Is there a signal in the data at all? How representative is it? Is there any leakage of future information into the past?

03

Feature engineering

What does the model "see"? The right features deliver more impact than complex algorithms.

💡 More critical than algorithm choice
04

Model training

Architecture selection, hyperparameter tuning, regularization. An iterative experimental process.

05

Evaluation and validation

Metrics on the held-out set. Error analysis. Bias and fairness checks.

06

Integration into product

API, latency, fallback logic, A/B testing. 70% of effort often goes here.

⚠ Frequently underestimated at the start
07

Monitoring and maintenance

Models degrade. The world changes. Data drift, concept drift, user behavior shifts. ML is a process, not a product.

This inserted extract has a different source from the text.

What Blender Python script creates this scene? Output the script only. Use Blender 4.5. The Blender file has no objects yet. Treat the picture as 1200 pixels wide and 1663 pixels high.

Where ML projects most often break

// % of failed projects where this factor was present
Incorrect problem framing 67%
Poor or insufficient data 58%
Missing deployment infrastructure 49%
Inflated expectations from stakeholders 41%
Causes are not mutually exclusive — one failed project usually contains several simultaneously. Hence the sum exceeds 100%.

What every stakeholder needs to understand

Seven things that separate a successful ML project from an expensive experiment. These apply equally to Applied AI and trading systems.

01

ML does not guarantee an outcome

It is not a deterministic system. It is a hypothesis tested on data. There is always a risk that the data contains no signal.

02

Data matters more than the model

Poor data yields poor results — regardless of algorithm complexity. Garbage in, garbage out.

03

Features matter more than the algorithm

In most tasks, good feature engineering delivers more impact than switching to a more complex model.

04

The output is a probability

ML says "83% chance of fraud," not "this is fraud." You need to manage thresholds and risks.

05

ML ≠ neural networks

Gradient boosting, decision trees, linear models — often faster, cheaper, and more interpretable.

06

Monitoring is mandatory

Models degrade. The world changes. ML is a process, not a one-shot solution. Quality control after deployment is required.

07

Optimize for the right thing

A model optimizes what you ask it to. Make sure the ML metric aligns with the business goal — this is often non-obvious.

Signs of a successful project

Clear business metric · quality data · iterative approach · integration into processes · post-deployment monitoring

Is ML right for your use case?

Before talking about models and algorithms — answer four questions. If even one answer is "no," an ML project is likely premature.

Question 01
Do you have historical data with the right signal?
Not "we have a customer database" — but specifically: do you have labeled examples of what you want to predict? Churn, fraud, conversions — with known outcomes.
Question 02
Does the task repeat often enough?
ML is justified when the same decision needs to be made thousands or hundreds of thousands of times. A one-off task — however valuable — is not a fit for ML.
Question 03
Is there a measurable success metric?
"Make it smarter" is not a metric. You need a concrete number: reduce churn by X%, catch Y% of fraud at Z% false-positive rate. Without a metric, you cannot train or evaluate.
Question 04
Is some model error acceptable?
ML is probabilistic — it will always be wrong some percentage of the time. If 100% accuracy is required and the outcome must be deterministic, ML is not the right tool.